It’s Time for the Church to take a Different Approach to Leadership Development

There are three prevailing thoughts about leadership development that I’ve been noticing in churches across the country.

First, churches are complaining that their leadership bench has become pretty thin. If God gave them a new opportunity they’re not sure they’ve got the leadership depth to say yes. I get this, I’ve also observed that the leadership bench in the American Church is becoming pretty thin. It really concerns me.

Second, churches are scouring the landscape for an off-the-shelf solution like a class or some curriculum that they can use to magically build a deeper leadership bench at their church. This one is frustrating for me. Yes, there are leadership principles that can be learned and content that can support leadership development but, when are churches going to wake up and learn that leadership development doesn’t happen in a classroom?

Finally, I’m seeing more and more churches hire young, inexperienced, and untrained staff members who attend and love their church but have no bible training or ministry experience. Then they basically throw them to the wolves and hope they’re going to somehow magically work out.
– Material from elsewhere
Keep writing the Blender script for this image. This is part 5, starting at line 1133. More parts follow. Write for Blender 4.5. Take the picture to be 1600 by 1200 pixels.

I think it’s time for churches to take a different approach to leadership development.

Optimism

You can’t play a good game with a bad attitude. It’s a true statement when I encourage my 10-year-old son with those words before a practice or game and it’s a true statement in church leadership. Your attitude is a small thing that makes a big difference and when it comes to leadership development in the church it can be the difference between you developing a deep bench or starving your church of good leadership. You’ll always find what you’re looking for and if you’re looking for deficiencies you’ll find them. A critical spirit is a guaranteed way to discourage and put a lid on growth in others. Leadership development is optimistic by its very nature, because you’re helping someone become something that they’ve never been before, and while blind belief won’t make them become a leader they’ll never become a leader if you don’t believe they will.

Encouragement

You’ve probably read about social experiments that have been done to test the correlation between expectations and performance. In one such study teachers were told that a group of students they had in their classroom had tested incredibly high at the beginning of the year. However, these teachers were duped. These students weren’t gifted, but the fact that the teachers believed they were influenced the way the teachers viewed and behaved towards the group of students. When tested at the end of the year the students that the teachers believed were gifted actually outperformed the rest of the class. Sometimes people behave the way you treat them. If you want to build leaders, then start treating them like leaders. Encourage them through your words, actions, attitude, and approach to become what they’re not.

Opportunity

The thing about leadership is you can’t learn it in a classroom. Leadership development is an immersive, hands on learning experience. To get better at it you’ve got to get reps. The first ministry leadership opportunity I ever had scared me to death. As a freshman in college my pastor asked me to teach a Jr. High Sunday School Class. He saw something in me that I didn’t see in myself and took a risk on a young guy. It paid off, and the next opportunity came along, and the next. That’s leadership development. You throw a young promising leader in the deep end of the pool and see if they can swim. If they don’t make it, you jump in, make sure they don’t drown, coach them up and give them another shot. If they do make it, you coach them up and throw them into a bigger pool.

Coaching

So, what do you do after you give a young promising leader an opportunity to have some responsibility? You coach them up. Coaching involves turning on the game tape and reviewing how things went. Great coaches reinforce what went well and redirect what didn’t. They start with reinforcement because they know that’s how consistent culture is built. What gets noticed and celebrated gets repeated. Then when it comes to parts of the project that didn’t go as well good coaches assume the best intent and redirect what went wrong.